* The exercise: Drop the images; return everything else in the listing below exactly.

----

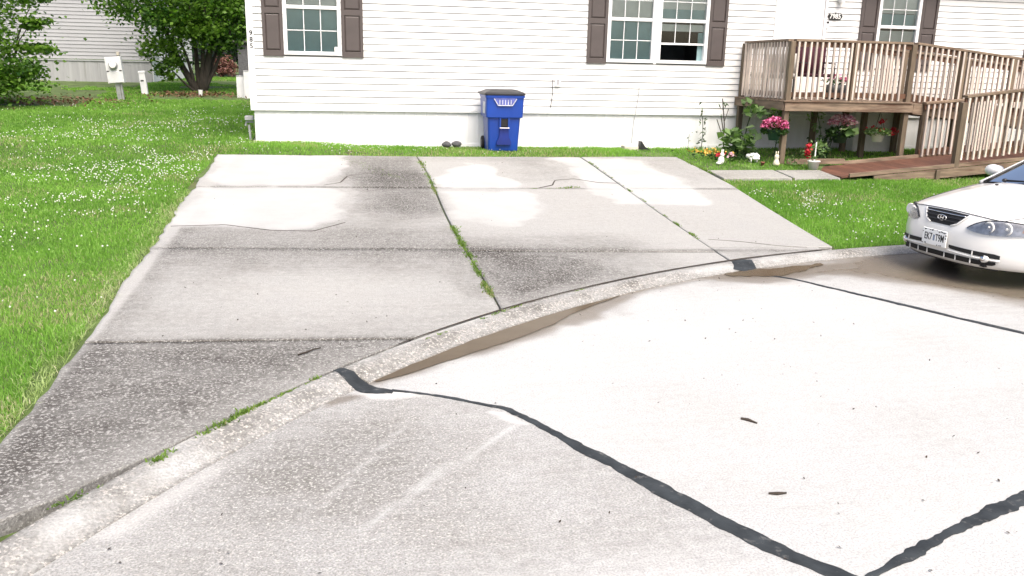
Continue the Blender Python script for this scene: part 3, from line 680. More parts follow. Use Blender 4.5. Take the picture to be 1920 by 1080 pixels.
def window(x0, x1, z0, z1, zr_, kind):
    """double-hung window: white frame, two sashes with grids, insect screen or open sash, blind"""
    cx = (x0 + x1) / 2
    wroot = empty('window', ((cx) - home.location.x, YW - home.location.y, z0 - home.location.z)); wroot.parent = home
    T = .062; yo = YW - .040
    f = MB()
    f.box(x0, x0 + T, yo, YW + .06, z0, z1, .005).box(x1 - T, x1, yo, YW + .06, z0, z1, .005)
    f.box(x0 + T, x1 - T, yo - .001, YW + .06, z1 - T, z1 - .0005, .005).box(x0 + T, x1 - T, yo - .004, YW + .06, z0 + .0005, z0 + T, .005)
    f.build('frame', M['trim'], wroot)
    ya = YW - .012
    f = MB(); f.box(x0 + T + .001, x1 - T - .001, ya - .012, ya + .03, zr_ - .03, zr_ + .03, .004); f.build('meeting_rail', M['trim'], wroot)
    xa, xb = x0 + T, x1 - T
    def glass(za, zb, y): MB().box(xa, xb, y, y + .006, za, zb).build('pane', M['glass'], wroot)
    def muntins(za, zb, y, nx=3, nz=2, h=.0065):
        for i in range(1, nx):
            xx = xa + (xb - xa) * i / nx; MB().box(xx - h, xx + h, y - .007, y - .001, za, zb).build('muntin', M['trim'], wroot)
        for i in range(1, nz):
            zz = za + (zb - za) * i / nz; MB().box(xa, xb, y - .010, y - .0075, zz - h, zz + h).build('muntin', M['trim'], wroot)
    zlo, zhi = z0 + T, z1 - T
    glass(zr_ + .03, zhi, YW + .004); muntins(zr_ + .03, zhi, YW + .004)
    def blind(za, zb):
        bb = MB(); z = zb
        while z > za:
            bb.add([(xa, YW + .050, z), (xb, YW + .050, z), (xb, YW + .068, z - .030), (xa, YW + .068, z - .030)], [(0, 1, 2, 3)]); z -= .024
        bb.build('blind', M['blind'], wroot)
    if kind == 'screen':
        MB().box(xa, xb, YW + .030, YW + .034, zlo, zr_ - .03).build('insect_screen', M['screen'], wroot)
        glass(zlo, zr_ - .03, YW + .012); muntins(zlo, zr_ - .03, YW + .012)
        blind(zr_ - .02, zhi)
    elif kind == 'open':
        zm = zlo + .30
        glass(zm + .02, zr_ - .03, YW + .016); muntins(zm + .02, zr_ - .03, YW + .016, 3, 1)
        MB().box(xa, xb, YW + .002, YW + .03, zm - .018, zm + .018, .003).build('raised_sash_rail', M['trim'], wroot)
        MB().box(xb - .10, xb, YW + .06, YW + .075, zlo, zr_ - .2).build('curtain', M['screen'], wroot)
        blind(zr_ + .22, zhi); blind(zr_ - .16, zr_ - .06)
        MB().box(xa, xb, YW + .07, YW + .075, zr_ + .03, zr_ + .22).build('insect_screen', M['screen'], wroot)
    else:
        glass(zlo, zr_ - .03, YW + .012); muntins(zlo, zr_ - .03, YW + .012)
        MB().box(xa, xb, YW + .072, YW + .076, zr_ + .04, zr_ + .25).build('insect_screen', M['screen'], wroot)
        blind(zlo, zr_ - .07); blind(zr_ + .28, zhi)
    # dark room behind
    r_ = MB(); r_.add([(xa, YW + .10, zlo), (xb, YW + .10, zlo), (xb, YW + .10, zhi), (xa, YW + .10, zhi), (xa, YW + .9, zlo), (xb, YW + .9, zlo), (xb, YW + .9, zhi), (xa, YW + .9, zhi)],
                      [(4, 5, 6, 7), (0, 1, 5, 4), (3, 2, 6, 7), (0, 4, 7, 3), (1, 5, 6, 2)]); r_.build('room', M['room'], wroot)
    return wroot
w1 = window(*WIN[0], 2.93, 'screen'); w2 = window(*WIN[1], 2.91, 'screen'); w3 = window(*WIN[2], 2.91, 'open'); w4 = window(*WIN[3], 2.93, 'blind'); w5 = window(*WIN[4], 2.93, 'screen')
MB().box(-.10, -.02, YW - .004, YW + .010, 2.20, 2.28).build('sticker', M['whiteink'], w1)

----

* Output for this exercise:
Continue the Blender Python script for this scene: part 3, from line 680. More parts follow. Use Blender 4.5. Take the picture to be 1920 by 1080 pixels.
def window(x0, x1, z0, z1, zr_, kind):
    """double-hung window: white frame, two sashes with grids, insect screen or open sash, blind"""
    cx = (x0 + x1) / 2
    wroot = empty('window', ((cx) - home.location.x, YW - home.location.y, z0 - home.location.z)); wroot.parent = home
    T = .062; yo = YW - .040
    f = MB()
    f.box(x0, x0 + T, yo, YW + .06, z0, z1, .005).box(x1 - T, x1, yo, YW + .06, z0, z1, .005)
    f.box(x0 + T, x1 - T, yo - .001, YW + .06, z1 - T, z1 - .0005, .005).box(x0 + T, x1 - T, yo - .004, YW + .06, z0 + .0005, z0 + T, .005)
    f.build('frame', M['trim'], wroot)
    ya = YW - .012
    f = MB(); f.box(x0 + T + .001, x1 - T - .001, ya - .012, ya + .03, zr_ - .03, zr_ + .03, .004); f.build('meeting_rail', M['trim'], wroot)
    xa, xb = x0 + T, x1 - T
    def glass(za, zb, y): MB().box(xa, xb, y, y + .006, za, zb).build('pane', M['glass'], wroot)
    def muntins(za, zb, y, nx=3, nz=2, h=.0065):
        for i in range(1, nx):
            xx = xa + (xb - xa) * i / nx; MB().box(xx - h, xx + h, y - .007, y - .001, za, zb).build('muntin', M['trim'], wroot)
        for i in range(1, nz):
            zz = za + (zb - za) * i / nz; MB().box(xa, xb, y - .010, y - .0075, zz - h, zz + h).build('muntin', M['trim'], wroot)
    zlo, zhi = z0 + T, z1 - T
    glass(zr_ + .03, zhi, YW + .004); muntins(zr_ + .03, zhi, YW + .004)
    def blind(za, zb):
        bb = MB(); z = zb
        while z > za:
            bb.add([(xa, YW + .050, z), (xb, YW + .050, z), (xb, YW + .068, z - .030), (xa, YW + .068, z - .030)], [(0, 1, 2, 3)]); z -= .024
        bb.build('blind', M['blind'], wroot)
    if kind == 'screen':
        MB().box(xa, xb, YW + .030, YW + .034, zlo, zr_ - .03).build('insect_screen', M['screen'], wroot)
        glass(zlo, zr_ - .03, YW + .012); muntins(zlo, zr_ - .03, YW + .012)
        blind(zr_ - .02, zhi)
    elif kind == 'open':
        zm = zlo + .30
        glass(zm + .02, zr_ - .03, YW + .016); muntins(zm + .02, zr_ - .03, YW + .016, 3, 1)
        MB().box(xa, xb, YW + .002, YW + .03, zm - .018, zm + .018, .003).build('raised_sash_rail', M['trim'], wroot)
        MB().box(xb - .10, xb, YW + .06, YW + .075, zlo, zr_ - .2).build('curtain', M['screen'], wroot)
        blind(zr_ + .22, zhi); blind(zr_ - .16, zr_ - .06)
        MB().box(xa, xb, YW + .07, YW + .075, zr_ + .03, zr_ + .22).build('insect_screen', M['screen'], wroot)
    else:
        glass(zlo, zr_ - .03, YW + .012); muntins(zlo, zr_ - .03, YW + .012)
        MB().box(xa, xb, YW + .072, YW + .076, zr_ + .04, zr_ + .25).build('insect_screen', M['screen'], wroot)
        blind(zlo, zr_ - .07); blind(zr_ + .28, zhi)
    # dark room behind
    r_ = MB(); r_.add([(xa, YW + .10, zlo), (xb, YW + .10, zlo), (xb, YW + .10, zhi), (xa, YW + .10, zhi), (xa, YW + .9, zlo), (xb, YW + .9, zlo), (xb, YW + .9, zhi), (xa, YW + .9, zhi)],
                      [(4, 5, 6, 7), (0, 1, 5, 4), (3, 2, 6, 7), (0, 4, 7, 3), (1, 5, 6, 2)]); r_.build('room', M['room'], wroot)
    return wroot
w1 = window(*WIN[0], 2.93, 'screen'); w2 = window(*WIN[1], 2.91, 'screen'); w3 = window(*WIN[2], 2.91, 'open'); w4 = window(*WIN[3], 2.93, 'blind'); w5 = window(*WIN[4], 2.93, 'screen')
MB().box(-.10, -.02, YW - .004, YW + .010, 2.20, 2.28).build('sticker', M['whiteink'], w1)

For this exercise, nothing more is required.